** BEGIN DATA SUPPLIED **
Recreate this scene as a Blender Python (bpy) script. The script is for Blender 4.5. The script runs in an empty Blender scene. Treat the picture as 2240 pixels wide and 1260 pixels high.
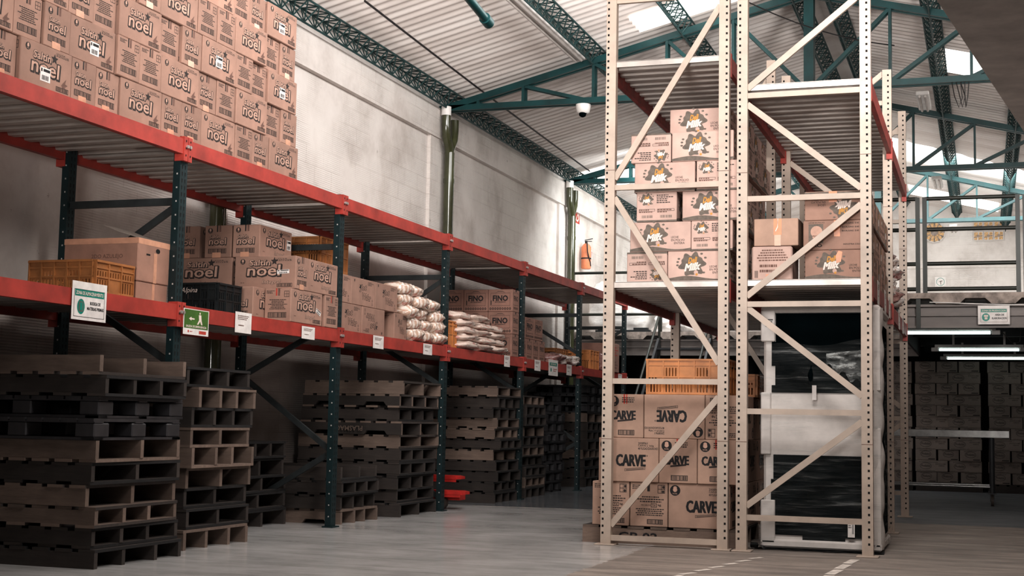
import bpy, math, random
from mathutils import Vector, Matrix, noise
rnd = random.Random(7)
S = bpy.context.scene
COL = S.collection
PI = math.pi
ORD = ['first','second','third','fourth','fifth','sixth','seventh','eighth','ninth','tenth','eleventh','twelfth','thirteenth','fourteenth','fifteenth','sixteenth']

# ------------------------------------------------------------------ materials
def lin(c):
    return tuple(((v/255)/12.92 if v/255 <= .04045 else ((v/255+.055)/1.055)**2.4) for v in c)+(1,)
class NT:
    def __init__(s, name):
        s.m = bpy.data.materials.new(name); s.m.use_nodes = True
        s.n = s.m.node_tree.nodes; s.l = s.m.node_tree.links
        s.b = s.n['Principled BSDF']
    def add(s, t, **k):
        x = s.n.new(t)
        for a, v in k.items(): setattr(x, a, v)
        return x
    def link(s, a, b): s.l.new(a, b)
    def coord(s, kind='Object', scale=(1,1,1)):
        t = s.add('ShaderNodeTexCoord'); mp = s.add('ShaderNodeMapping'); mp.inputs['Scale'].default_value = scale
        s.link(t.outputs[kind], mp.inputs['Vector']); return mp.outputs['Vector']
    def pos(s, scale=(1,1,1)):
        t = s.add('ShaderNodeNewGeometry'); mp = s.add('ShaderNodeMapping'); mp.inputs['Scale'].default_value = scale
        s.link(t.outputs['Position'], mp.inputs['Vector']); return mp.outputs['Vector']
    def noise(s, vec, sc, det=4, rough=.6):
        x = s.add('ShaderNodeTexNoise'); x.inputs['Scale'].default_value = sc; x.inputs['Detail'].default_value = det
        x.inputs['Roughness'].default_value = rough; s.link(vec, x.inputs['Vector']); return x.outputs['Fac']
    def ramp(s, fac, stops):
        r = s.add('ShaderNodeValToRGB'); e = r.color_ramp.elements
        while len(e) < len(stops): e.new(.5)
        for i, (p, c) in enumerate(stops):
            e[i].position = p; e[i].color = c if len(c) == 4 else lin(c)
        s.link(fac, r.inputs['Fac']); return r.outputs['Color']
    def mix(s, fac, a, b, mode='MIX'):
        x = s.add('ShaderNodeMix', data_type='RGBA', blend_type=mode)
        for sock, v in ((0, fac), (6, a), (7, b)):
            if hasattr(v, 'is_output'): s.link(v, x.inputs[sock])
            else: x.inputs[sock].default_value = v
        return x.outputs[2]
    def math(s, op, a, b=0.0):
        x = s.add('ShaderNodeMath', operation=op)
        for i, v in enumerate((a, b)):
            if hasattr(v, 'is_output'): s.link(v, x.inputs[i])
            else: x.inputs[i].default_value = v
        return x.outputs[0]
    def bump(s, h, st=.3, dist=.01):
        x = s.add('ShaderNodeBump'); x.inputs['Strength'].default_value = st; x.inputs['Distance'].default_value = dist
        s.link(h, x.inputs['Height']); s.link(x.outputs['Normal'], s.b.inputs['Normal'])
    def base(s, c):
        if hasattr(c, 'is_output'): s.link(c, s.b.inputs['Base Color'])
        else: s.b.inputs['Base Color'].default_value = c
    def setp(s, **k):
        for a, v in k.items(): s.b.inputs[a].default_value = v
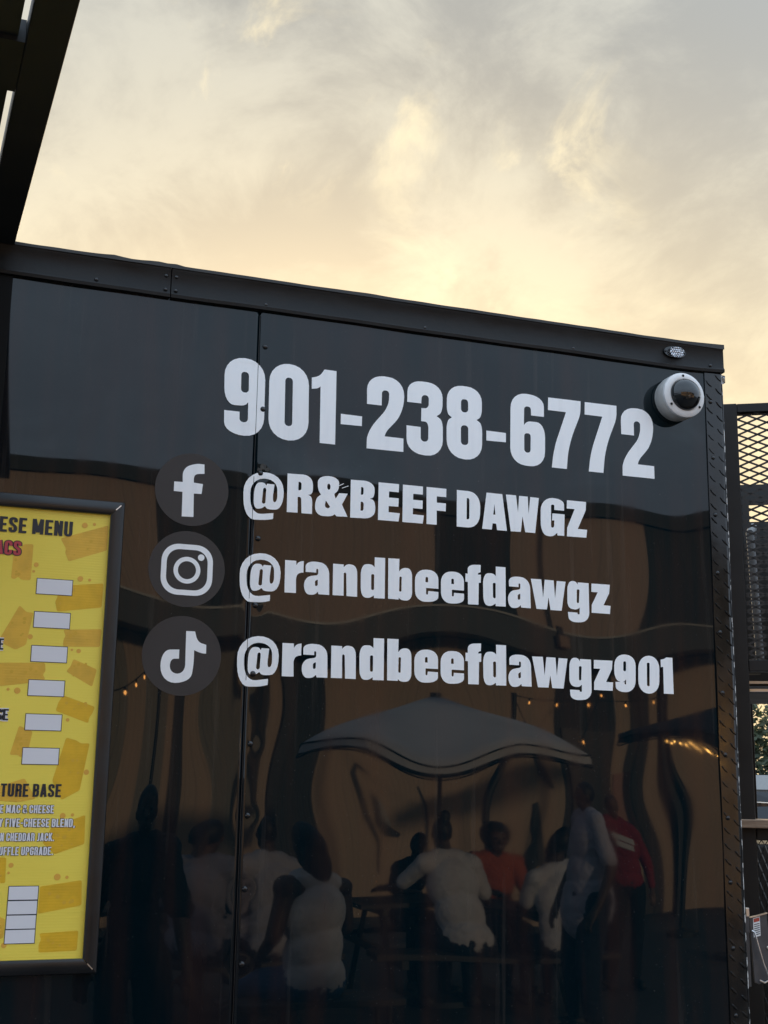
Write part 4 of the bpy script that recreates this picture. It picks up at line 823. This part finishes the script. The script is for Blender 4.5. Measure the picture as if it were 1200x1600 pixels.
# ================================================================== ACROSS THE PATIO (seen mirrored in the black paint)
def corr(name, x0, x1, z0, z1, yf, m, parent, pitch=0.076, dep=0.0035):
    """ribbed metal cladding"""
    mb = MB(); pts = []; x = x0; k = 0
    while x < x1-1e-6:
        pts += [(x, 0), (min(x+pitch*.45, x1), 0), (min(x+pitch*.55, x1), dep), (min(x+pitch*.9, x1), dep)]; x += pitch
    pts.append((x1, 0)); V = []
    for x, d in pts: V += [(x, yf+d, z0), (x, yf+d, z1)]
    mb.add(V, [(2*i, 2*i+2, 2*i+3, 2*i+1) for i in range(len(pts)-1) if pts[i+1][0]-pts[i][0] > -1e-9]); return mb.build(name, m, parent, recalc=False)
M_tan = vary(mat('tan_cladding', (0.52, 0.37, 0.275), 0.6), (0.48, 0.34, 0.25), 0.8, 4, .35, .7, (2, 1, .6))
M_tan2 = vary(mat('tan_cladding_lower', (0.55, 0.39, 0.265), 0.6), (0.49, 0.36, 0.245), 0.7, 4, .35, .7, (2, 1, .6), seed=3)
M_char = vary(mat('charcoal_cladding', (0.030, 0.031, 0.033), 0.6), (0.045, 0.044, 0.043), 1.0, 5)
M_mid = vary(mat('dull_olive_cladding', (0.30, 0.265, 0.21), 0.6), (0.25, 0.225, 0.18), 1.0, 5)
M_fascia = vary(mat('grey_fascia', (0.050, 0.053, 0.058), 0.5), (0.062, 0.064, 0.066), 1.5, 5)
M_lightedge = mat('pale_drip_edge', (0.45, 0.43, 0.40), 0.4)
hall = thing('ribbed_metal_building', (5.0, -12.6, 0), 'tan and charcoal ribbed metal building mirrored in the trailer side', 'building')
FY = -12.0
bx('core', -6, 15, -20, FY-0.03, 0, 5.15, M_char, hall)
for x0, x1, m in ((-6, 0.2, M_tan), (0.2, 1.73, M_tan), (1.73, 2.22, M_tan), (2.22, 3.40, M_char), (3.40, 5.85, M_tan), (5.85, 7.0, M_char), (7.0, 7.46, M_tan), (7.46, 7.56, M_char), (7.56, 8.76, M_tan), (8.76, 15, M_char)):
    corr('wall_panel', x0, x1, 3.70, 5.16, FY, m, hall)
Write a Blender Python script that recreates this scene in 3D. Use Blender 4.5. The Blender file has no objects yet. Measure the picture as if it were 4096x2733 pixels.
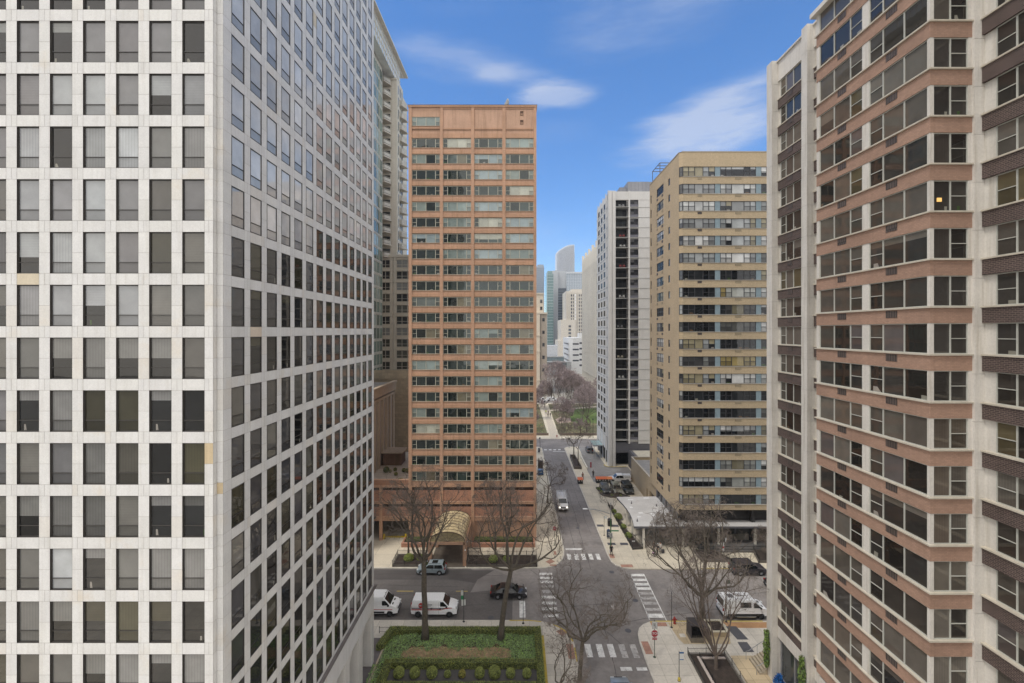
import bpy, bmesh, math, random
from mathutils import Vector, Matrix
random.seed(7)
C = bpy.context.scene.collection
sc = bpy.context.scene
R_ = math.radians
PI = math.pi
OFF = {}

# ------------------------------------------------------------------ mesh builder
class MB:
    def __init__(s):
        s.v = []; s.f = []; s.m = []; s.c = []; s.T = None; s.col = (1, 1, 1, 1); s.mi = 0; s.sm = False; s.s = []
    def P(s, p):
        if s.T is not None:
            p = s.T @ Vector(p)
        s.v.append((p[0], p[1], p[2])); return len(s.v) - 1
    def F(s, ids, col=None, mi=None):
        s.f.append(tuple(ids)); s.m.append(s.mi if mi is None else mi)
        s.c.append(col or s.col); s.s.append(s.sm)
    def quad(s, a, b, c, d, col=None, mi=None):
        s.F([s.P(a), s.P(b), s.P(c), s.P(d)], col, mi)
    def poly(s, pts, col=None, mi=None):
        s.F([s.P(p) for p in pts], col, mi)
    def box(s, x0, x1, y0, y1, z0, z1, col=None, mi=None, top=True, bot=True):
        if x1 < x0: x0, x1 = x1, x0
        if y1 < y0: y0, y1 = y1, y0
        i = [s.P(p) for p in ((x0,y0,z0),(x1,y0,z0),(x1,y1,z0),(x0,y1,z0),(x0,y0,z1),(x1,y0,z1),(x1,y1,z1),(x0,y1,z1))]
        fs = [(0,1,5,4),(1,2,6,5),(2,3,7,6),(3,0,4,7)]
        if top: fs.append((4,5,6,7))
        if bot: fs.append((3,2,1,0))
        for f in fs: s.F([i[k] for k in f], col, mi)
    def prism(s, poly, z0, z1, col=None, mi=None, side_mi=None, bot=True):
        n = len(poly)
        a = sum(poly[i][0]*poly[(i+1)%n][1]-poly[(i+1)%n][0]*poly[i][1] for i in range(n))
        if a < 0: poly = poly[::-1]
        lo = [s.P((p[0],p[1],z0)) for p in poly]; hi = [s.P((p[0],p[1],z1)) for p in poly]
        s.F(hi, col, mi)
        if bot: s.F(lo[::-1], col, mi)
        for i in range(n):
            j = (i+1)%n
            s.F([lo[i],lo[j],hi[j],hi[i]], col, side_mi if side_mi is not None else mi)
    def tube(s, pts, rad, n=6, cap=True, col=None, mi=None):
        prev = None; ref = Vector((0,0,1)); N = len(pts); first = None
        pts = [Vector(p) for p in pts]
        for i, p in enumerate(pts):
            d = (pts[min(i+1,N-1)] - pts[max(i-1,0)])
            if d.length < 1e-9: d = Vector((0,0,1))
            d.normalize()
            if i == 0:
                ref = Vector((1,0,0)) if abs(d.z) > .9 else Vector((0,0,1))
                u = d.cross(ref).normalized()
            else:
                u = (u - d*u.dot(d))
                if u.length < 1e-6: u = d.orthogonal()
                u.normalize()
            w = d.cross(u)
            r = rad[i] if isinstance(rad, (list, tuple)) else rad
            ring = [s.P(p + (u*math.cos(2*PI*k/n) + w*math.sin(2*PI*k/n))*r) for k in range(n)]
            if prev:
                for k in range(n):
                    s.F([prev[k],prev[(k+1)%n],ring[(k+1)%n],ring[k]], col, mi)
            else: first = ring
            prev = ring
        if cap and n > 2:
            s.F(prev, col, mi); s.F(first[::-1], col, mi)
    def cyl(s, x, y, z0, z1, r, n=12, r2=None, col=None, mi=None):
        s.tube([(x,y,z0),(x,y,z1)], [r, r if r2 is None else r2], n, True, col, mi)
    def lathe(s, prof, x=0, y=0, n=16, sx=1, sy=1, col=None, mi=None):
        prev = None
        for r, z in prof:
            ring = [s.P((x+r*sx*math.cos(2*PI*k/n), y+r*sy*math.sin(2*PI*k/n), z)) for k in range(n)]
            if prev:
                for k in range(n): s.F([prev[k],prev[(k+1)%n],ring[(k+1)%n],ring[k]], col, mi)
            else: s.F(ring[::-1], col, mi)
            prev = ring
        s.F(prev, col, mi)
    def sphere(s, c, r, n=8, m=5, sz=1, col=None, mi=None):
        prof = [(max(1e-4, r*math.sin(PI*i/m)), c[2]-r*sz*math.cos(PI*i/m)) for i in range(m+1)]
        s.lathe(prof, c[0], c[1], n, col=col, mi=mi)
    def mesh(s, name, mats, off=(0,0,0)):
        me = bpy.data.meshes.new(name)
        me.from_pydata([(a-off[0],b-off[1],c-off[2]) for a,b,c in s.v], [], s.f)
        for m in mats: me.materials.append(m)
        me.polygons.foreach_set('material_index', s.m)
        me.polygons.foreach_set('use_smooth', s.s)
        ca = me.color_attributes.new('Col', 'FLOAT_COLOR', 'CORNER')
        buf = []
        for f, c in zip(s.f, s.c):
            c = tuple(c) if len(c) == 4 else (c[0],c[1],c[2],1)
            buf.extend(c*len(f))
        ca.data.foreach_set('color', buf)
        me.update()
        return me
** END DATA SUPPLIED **
▸ **PROBLEM STATEMENT**: All lines holding the word "recreates" should be picked out and copied.

▸ **EXPECTED OUTPUT**:
Write part 4 of the bpy script that recreates this picture. It picks up at line 823. This part finishes the script. The script is for Blender 4.5. Measure the picture as if it were 1200x1600 pixels.
Write a Blender Python script that recreates this scene in 3D. Use Blender 4.5. The Blender file has no objects yet. Measure the picture as if it were 4096x2733 pixels.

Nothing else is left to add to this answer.